No. The Bank sets Bank Rate and publishes yield curve estimates, but gilt yields are set by the market (investor demand, inflation expectations, global rates, and risk premia).
6) Why do UK bond yields move even when the Bank Rate doesn’t?
Because yields price the future. If investors change their view on inflation, growth, or how long rates stay high, yields can move without an immediate Bank Rate decision. The term premium component can also shift.
7) How does the UK yield curve affect mortgages?

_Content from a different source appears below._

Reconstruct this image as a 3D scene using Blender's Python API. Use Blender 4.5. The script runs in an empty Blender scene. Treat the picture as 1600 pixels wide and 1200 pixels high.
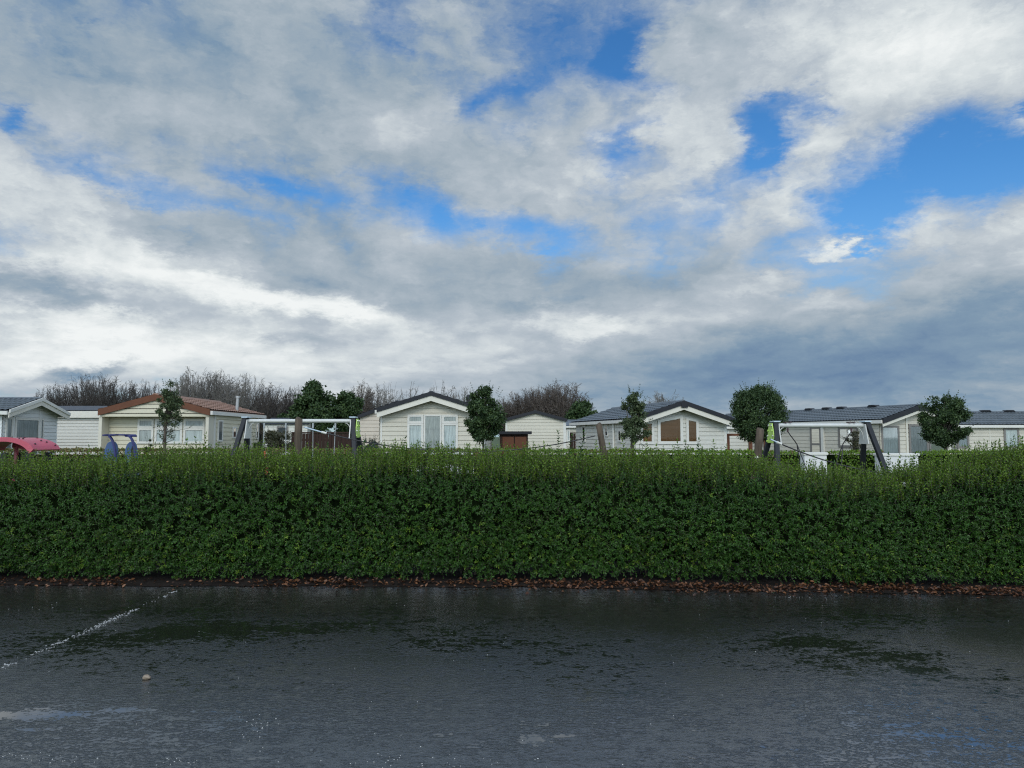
import bpy, bmesh, math, random
import numpy as np
from mathutils import Vector, Matrix

R = math.radians
rng = np.random.default_rng(7)
random.seed(7)
scn = bpy.context.scene
COL = scn.collection

# ------------------------------------------------------------------ camera
W0, H0, FPX = 1600.0, 1200.0, 1164.0
CAMZ = 1.7
HORIZON = 682.0
PITCH = math.atan((HORIZON - 600.0) / FPX)
cp, sp = math.cos(PITCH), math.sin(PITCH)
cam_d = bpy.data.cameras.new('camera')
cam = bpy.data.objects.new('camera', cam_d)
COL.objects.link(cam)
cam.location = (0, 0, CAMZ)
cam.rotation_euler = (math.pi / 2 + PITCH, 0, 0)
cam_d.sensor_width = 36.0
cam_d.lens = 36.0 * FPX / W0
cam_d.clip_start = 0.05
cam_d.clip_end = 3000
scn.camera = cam


def ray(px, py):
    u, v = px - 800.0, 600.0 - py
    return np.array([u, FPX * cp - v * sp, FPX * sp + v * cp])


def P(px, py, Y):
    """world point seen at photo pixel (px,py) at distance Y in front"""
    d = ray(px, py)
    t = Y / d[1]
    return Vector((d[0] * t, Y, CAMZ + d[2] * t))


def G(px, py):
    """ground point"""
    d = ray(px, py)
    t = -CAMZ / d[2]
    return Vector((d[0] * t, d[1] * t, 0.0))


def X_at(px, Y):
    return P(px, 700, Y).x


def Z_at(py, Y):
    return P(800, py, Y).z


# ------------------------------------------------------------------ tagging
def tag(o, label=None, cat=None, group=None, kind=None):
    if label: o['label'] = label
    if cat: o['category'] = cat
    if group: o['group'] = group
    if kind: o['kind'] = kind
    return o


def empty(name, loc=(0, 0, 0), rz=0.0, label=None, cat=None, group=None):
    o = bpy.data.objects.new(name, None)
    COL.objects.link(o)
    o.location = loc
    o.rotation_euler = (0, 0, rz)
    o.empty_display_size = 0.3
    return tag(o, label, cat, group)


def link(name, me, mats, parent=None):
    o = bpy.data.objects.new(name, me)
    COL.objects.link(o)
    for m in (mats if isinstance(mats, (list, tuple)) else [mats]):
        me.materials.append(m)
    if parent is not None:
        o.parent = parent
    return o


class MB:
    """collects shapes, builds one mesh object"""
    def __init__(self):
        self.v, self.f, self.mi, self.sm = [], [], [], []

    def add(self, vs, fs, mi=0, smooth=False):
        b = len(self.v)
        self.v.extend([tuple(p) for p in vs])
        for f in fs:
            self.f.append([b + i for i in f]); self.mi.append(mi); self.sm.append(smooth)

    def box(self, c, s, rot=None, mi=0, bev=0.0):
        cx, cy, cz = c
        hx, hy, hz = s[0] / 2, s[1] / 2, s[2] / 2
        vs = [Vector((x, y, z)) for z in (-hz, hz) for y in (-hy, hy) for x in (-hx, hx)]
        if rot is not None:
            vs = [rot @ p for p in vs]
        vs = [p + Vector(c) for p in vs]
        fs = [(0, 2, 3, 1), (4, 5, 7, 6), (0, 1, 5, 4), (2, 6, 7, 3), (0, 4, 6, 2), (1, 3, 7, 5)]
        self.add(vs, fs, mi)

    def box2(self, a, b, mi=0):
        self.box([(a[i] + b[i]) / 2 for i in range(3)], [abs(b[i] - a[i]) for i in range(3)], mi=mi)

    def bar(self, a, b, w, h, up=Vector((0, 0, 1)), mi=0):
        a, b = Vector(a), Vector(b)
        d = (b - a); L = d.length; d.normalize()
        s = d.cross(Vector(up))
        if s.length < 1e-4: s = d.cross(Vector((1, 0, 0)))
        s.normalize(); u = s.cross(d).normalized()
        vs = []
        for p in (a, b):
            for (i, j) in ((-1, -1), (1, -1), (1, 1), (-1, 1)):
                vs.append(p + s * (i * w / 2) + u * (j * h / 2))
        self.add(vs, [(3, 2, 1, 0), (4, 5, 6, 7), (0, 1, 5, 4), (1, 2, 6, 5), (2, 3, 7, 6), (3, 0, 4, 7)], mi)

    def tube(self, pts, rad, n=8, mi=0, cap=True):
        pts = [Vector(p) for p in pts]
        if not hasattr(rad, '__len__'): rad = [rad] * len(pts)
        vs, fs = [], []
        ref = None
        for i, p in enumerate(pts):
            d = (pts[min(i + 1, len(pts) - 1)] - pts[max(i - 1, 0)]).normalized()
            if ref is None:
                ref = d.orthogonal().normalized()
            s = (ref - d * ref.dot(d)).normalized(); ref = s
            u = d.cross(s)
            for k in range(n):
                a = 2 * math.pi * k / n
                vs.append(p + (s * math.cos(a) + u * math.sin(a)) * rad[i])
        for i in range(len(pts) - 1):
            for k in range(n):
                k2 = (k + 1) % n
                fs.append((i * n + k, i * n + k2, (i + 1) * n + k2, (i + 1) * n + k))
        self.add(vs, fs, mi, True)
        if cap:
            b = len(pts) - 1
            self.add([vs[k] for k in range(n)], [tuple(range(n))[::-1]], mi)
            self.add([vs[b * n + k] for k in range(n)], [tuple(range(n))], mi)

    def prism(self, poly, y0, y1, mi=0, axis='y'):
        """poly in (a,z); extruded along axis"""
        def mk(a, z, t):
            return (a, t, z) if axis == 'y' else (t, a, z)
        n = len(poly)
        vs = [mk(a, z, y0) for a, z in poly] + [mk(a, z, y1) for a, z in poly]
        fs = [tuple(range(n)), tuple(range(2 * n - 1, n - 1, -1))]
        for i in range(n):
            j = (i + 1) % n
            fs.append((i, n + i, n + j, j))
        self.add(vs, fs, mi)

    def build(self, name, mats, parent=None, bevel=0.0):
        me = bpy.data.meshes.new(name)
        me.from_pydata(self.v, [], self.f)
        me.polygons.foreach_set('material_index', self.mi)
        me.polygons.foreach_set('use_smooth', self.sm)
        bm = bmesh.new(); bm.from_mesh(me)
        bmesh.ops.recalc_face_normals(bm, faces=bm.faces)
        bm.to_mesh(me); bm.free()
        me.update()
        o = link(name, me, mats, parent)
        if bevel:
            md = o.modifiers.new('bevel', 'BEVEL'); md.width = bevel; md.segments = 2; md.limit_method = 'ANGLE'
        return o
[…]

Most borrowers are on fixed rates, so changes don’t hit instantly. But gilt yields and rate expectations influence lenders’ funding and swap pricing, which can feed into fixed mortgage rates over time.
Conclusion
The UK bond yield curve is one of the cleanest real-time signals of UK financial conditions, linking markets’ rate expectations to everyday outcomes like fixed mortgage pricing and annuity income. At year-end 2025, market data showed a curve with higher long-dated yields than short-dated yields, implying an upward slope, but the real story for UK readers is how quickly that slope changes around inflation prints and Bank of England policy signals.
What to watch next: the next stretch of UK inflation and wage data, and how markets reprice the path of Bank Rate because those shifts tend to show up first in the curve, then (with a lag) in borrowing and savings deals.